• Data section:
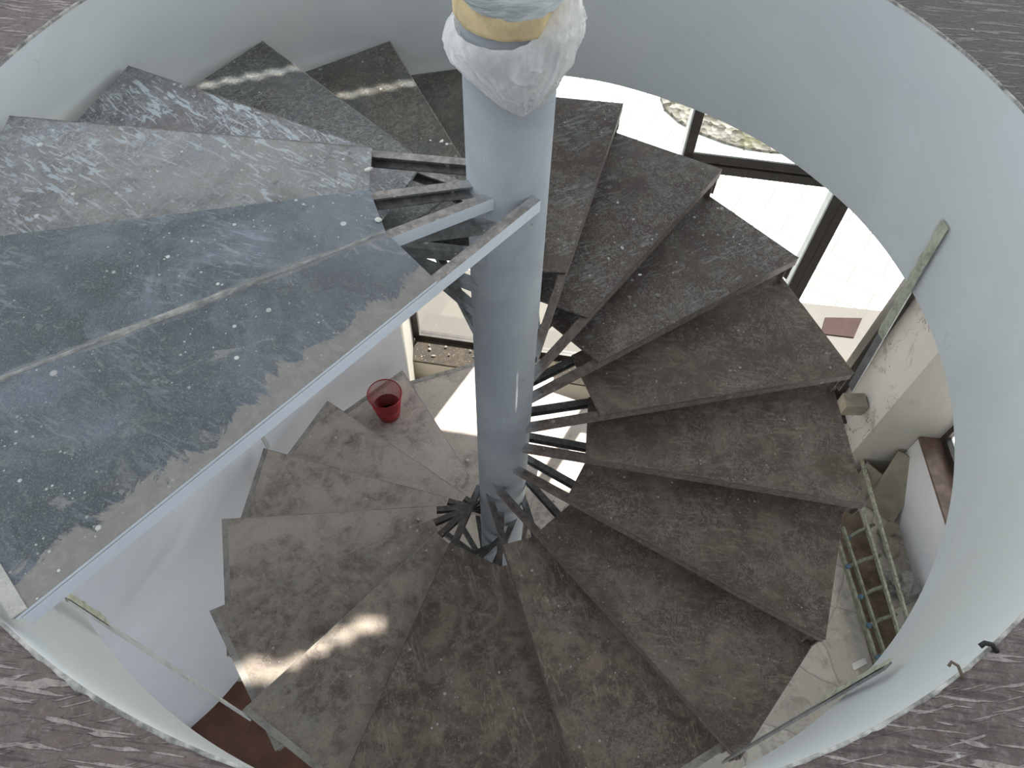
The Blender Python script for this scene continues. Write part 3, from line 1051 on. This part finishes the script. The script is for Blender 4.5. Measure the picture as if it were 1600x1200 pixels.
    # post carrying the nosing corner on the rear of the next tread
    if 2 <= k <= 28 and k != 15:
        zn = E_[k + 1][0]
        am = math.sqrt(r * r - s * s)
        parts = []
        for s0, s1, a_0, a_1 in ((s + .004, s + .034, am - .058, am - .053), (s + .004, s + .034, am - .013, am - .008), (s + .029, s + .034, am - .053, am - .013)):
            poly = [la(th, s0, a_0), la(th, s0, a_1), la(th, s1, a_1), la(th, s1, a_0)]
            parts.append(prism_vf([(p.x, p.y) for p in poly], zn, z - TH - BH))
        V, F = merge(parts)
        c = la(th, s, am)
        mesh('corner_post', V, F, bm_[1], t, (c.x, c.y, zn))

# hangers from the drum down to the tread corners
def hanger(a, b, w, foam, mat='steel', ftop=.15, fbot=.5):
    a, b = Vector(a), Vector(b)
    rad = Vector((a.x, a.y, 0)).normalized()
    tan = Vector((-rad.y, rad.x, 0))
    d = b - a
    v, f = box_vf((a + b) / 2, d / 2, tan * w / 2, rad * .004)
    o = mesh('hanger_bar', v, f, M[mat], stair, tuple(b))
    # lumpy sealant over the upper end
    V, F = [], []
    N = 40
    for i in range(N + 1):
        t = -.02 + (foam + .02) * i / N
        p = a + d * t - rad * .006
        e = min(1, i / 4, (N - i) / 4)
        for j in range(7):
            u = j / 6 - .5
            nz = noise.noise(Vector((i * .28 + a.x * 9, j * .9, a.y * 7)))
            ww = w * (1.12 + .35 * nz)
            h = (.010 + .008 * nz) * e * (1 - abs(u) * 1.7)
            V.append(p + tan * u * ww - rad * max(h, 0))
    for i in range(N):
        for j in range(6):
            q = i * 7 + j
            F.append((q, q + 1, q + 8, q + 7))
    mesh('sealant', V, F, M['foam_g'], o, tuple(a), smooth=True)
    return o
hanger((1.690, .300, -.73), (1.705, .205, -1.74), .044, .62)
hanger((1.050, -1.332, -.735), (.985, -1.400, -2.26), .030, .30)
hanger((-1.245, -1.163, -.80), (-1.255, -1.178, -2.77), .028, .14, 'steel_w')
hanger((-1.60, .60, -1.02), (-1.60, .60, -3.24), .028, .05, 'steel_w')

# ------------------------------------------------------------------ pole wrapping
wrap = thing('insulation_collar', 'ring of cream foam and grey stretch film wrapped round the top of the pole', 'insulation', (0, 0, .28))
V, F = [], []
n = 96
rows = 14
for i in range(rows + 1):
    for k in range(n):
        a = 2 * math.pi * k / n
        c, s = math.cos(a), math.sin(a)
        z = .292 + .12 * i / rows + (.012 * noise.noise(Vector((c * 3, s * 3, 1))) if i in (0, rows) else 0)
        r = .146 + .005 * noise.noise(Vector((c * 4, s * 4, z * 16))) - (.014 if i in (0,) else 0)
        V.append((r * c, r * s, z))
for i in range(rows):
    for k in range(n):
        F.append((i * n + k, i * n + (k + 1) % n, (i + 1) * n + (k + 1) % n, (i + 1) * n + k))
mesh('foam_ring', V, F, M['foam_c'], wrap, (0, 0, .292), smooth=True)
V, F = [], []
for i in range(rows * 2 + 1):
    for k in range(n):
        a = 2 * math.pi * k / n
        c, s = math.cos(a), math.sin(a)
        zb_ = .352 + .012 * c * c + .016 * (c < 0) * c * c + .004 * noise.noise(Vector((c * 12, s * 12, 1)))
        z = zb_ + .55 * i / (rows * 2)
        r = .1535 + .003 * noise.noise(Vector((c * 3, s * 3, z * 26))) - (.006 if i == 0 else 0)
        V.append((r * c, r * s, z))
for i in range(rows * 2):
    for k in range(n):
        F.append((i * n + k, i * n + (k + 1) % n, (i + 1) * n + (k + 1) % n, (i + 1) * n + k))
mesh('stretch_film', V, F, M['film2'], wrap, (0, 0, .36), smooth=True)

def bag():
    n, rows = 300, 110
    V, F = [], []
    for i in range(rows + 1):
        t = i / rows
        for k in range(n):
            a = 2 * math.pi * k / n
            c, s = math.cos(a), math.sin(a)
            deg = math.degrees(a)
            dx = (deg - 285 + 180) % 360 - 180          # hem tip a little right of the front
            hem = .075 + .105 * min(1, abs(dx) / 62) ** 1.15 + .006 * noise.noise(Vector((c * 6, s * 6, 2)))
            side = max(0, math.cos(a - R_(-15)))         # right hand side climbs higher
            top = .276 + .012 * c + .105 * side ** 3 + .006 * noise.noise(Vector((c * 5, s * 5, 4)))
            z = top + (hem - top) * t
            zz = (z - .075) / .2
            bul = math.sin(math.pi * min(1, max(0, 1 - t)) ** .75)
            r = .134 + (.030 + .014 * max(0, c) + .006 * max(0, -c)) * bul ** .8 + .010 * (1 - t) ** 3
            # folds: diagonal ridges running to the tip
            fold = abs(((deg * .045 + t * 2.1) % 1) - .5) * 2
            fold2 = abs(((-deg * .03 + t * 1.4 + .3) % 1) - .5) * 2
            w1 = noise.noise(Vector((c * 2.2, s * 2.2, z * 9)))
            w2 = noise.noise(Vector((c * 6, s * 6 + z * 8, z * 22)))
            fs = .35 + .65 * max(0, min(1, (c + .5)))
            # creases fanning out from the hanging tip, and slack drapes round the upper edge
            fan = math.atan2(dx / 70, 1.12 - t)
            c1 = 1 - abs(noise.noise(Vector((fan * 4.6, .3 * t, 3.0)))) * 3.2
            c2 = 1 - abs(noise.noise(Vector((fan * 9.5, .5 * t, 8.0)))) * 3.2
            c3 = 1 - abs(noise.noise(Vector((c * 1.6, s * 1.6, z * 22 + c * 2)))) * 3.0
            r += (.011 * max(0, c1) ** 3 + .005 * max(0, c2) ** 3 + .009 * max(0, c3) ** 4 * (1 - t) - .003) * bul
            r += (.007 * (fold ** 4) + .004 * (fold2 ** 5)) * bul * fs + .008 * w1 * bul + .003 * w2
            V.append((max(r, .1315) * c, max(r, .1315) * s, z))
    for i in range(rows):
        for k in range(n):
            F.append((i * n + k, i * n + (k + 1) % n, (i + 1) * n + (k + 1) % n, (i + 1) * n + k))
    o = mesh('plastic_bag', V, F, M['film'], None, (0, 0, .08), smooth=True)
    tag(o, 'crumpled milky plastic bag wrapped round the top of the grey pole', 'plastic bag')
bag()

# ------------------------------------------------------------------ wastebasket
def basket():
    cx, cy, cz = -.868, 1.092, -3.592
    h, rb, rt = .285, .082, .124
    b = thing('wastebasket', 'red plastic wastebasket with openwork upper wall on a dusty tread', 'wastebasket', (cx, cy, cz))
    def rr(z):
        return rb + (rt - rb) * (z / h)
    hs = .125
    v, f = lathe_vf([(.001, .004), (rr(0) - .004, .004), (rr(hs) - .003, hs), (rr(hs), hs), (rr(0), 0), (.001, 0)], 64, (cx, cy, cz))
    mesh('solid_cup', v, f, M['red_d'], b, (cx, cy, cz), smooth=True)
    parts = []
    nv = 84
    for k in range(nv):
        a = 2 * math.pi * k / nv
        rad = Vector((math.cos(a), math.sin(a), 0))
        tan = Vector((-rad.y, rad.x, 0))
        p0 = Vector((cx, cy, cz)) + rad * rr(hs - .003) + Vector((0, 0, hs - .003))
        p1 = Vector((cx, cy, cz)) + rad * rr(h) + Vector((0, 0, h))
        parts.append(box_vf((p0 + p1) / 2, (p1 - p0) / 2, tan * .0009, rad * .0008))
    for i in range(13):
        z = hs + (h - hs) * (i + .5) / 13
        r = rr(z)
        v, f = lathe_vf([(r - .0008, z - .0009), (r + .0008, z - .0009), (r + .0008, z + .0009), (r - .0008, z + .0009), (r - .0008, z - .0009)], 84, (cx, cy, cz))
        parts.append((v, f))
    V, F = merge(parts)
    mesh('openwork_wall', V, F, M['red'], b, (cx, cy, cz))
    v, f = tube_vf([Vector((cx, cy, cz + h)) + pol(rt, 360 * k / 64) for k in range(64)], .0045, 8, True)
    mesh('rim', v, f, M['red_d'], b, (cx, cy, cz + h), smooth=True)
    v, f = lathe_vf([(.0, .006), (rr(.02) - .012, .006)], 40, (cx, cy, cz + .004))
    mesh('black_disc', v, f, M['black'], b, (cx, cy, cz))  # flat black disc inside the cup
basket()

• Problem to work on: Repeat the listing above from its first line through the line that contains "mesh('corner_post', V, F, bm_[1], t, (c.x, c.y, zn))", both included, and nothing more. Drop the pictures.

• Task answer:
The Blender Python script for this scene continues. Write part 3, from line 1051 on. This part finishes the script. The script is for Blender 4.5. Measure the picture as if it were 1600x1200 pixels.
    # post carrying the nosing corner on the rear of the next tread
    if 2 <= k <= 28 and k != 15:
        zn = E_[k + 1][0]
        am = math.sqrt(r * r - s * s)
        parts = []
        for s0, s1, a_0, a_1 in ((s + .004, s + .034, am - .058, am - .053), (s + .004, s + .034, am - .013, am - .008), (s + .029, s + .034, am - .053, am - .013)):
            poly = [la(th, s0, a_0), la(th, s0, a_1), la(th, s1, a_1), la(th, s1, a_0)]
            parts.append(prism_vf([(p.x, p.y) for p in poly], zn, z - TH - BH))
        V, F = merge(parts)
        c = la(th, s, am)
        mesh('corner_post', V, F, bm_[1], t, (c.x, c.y, zn))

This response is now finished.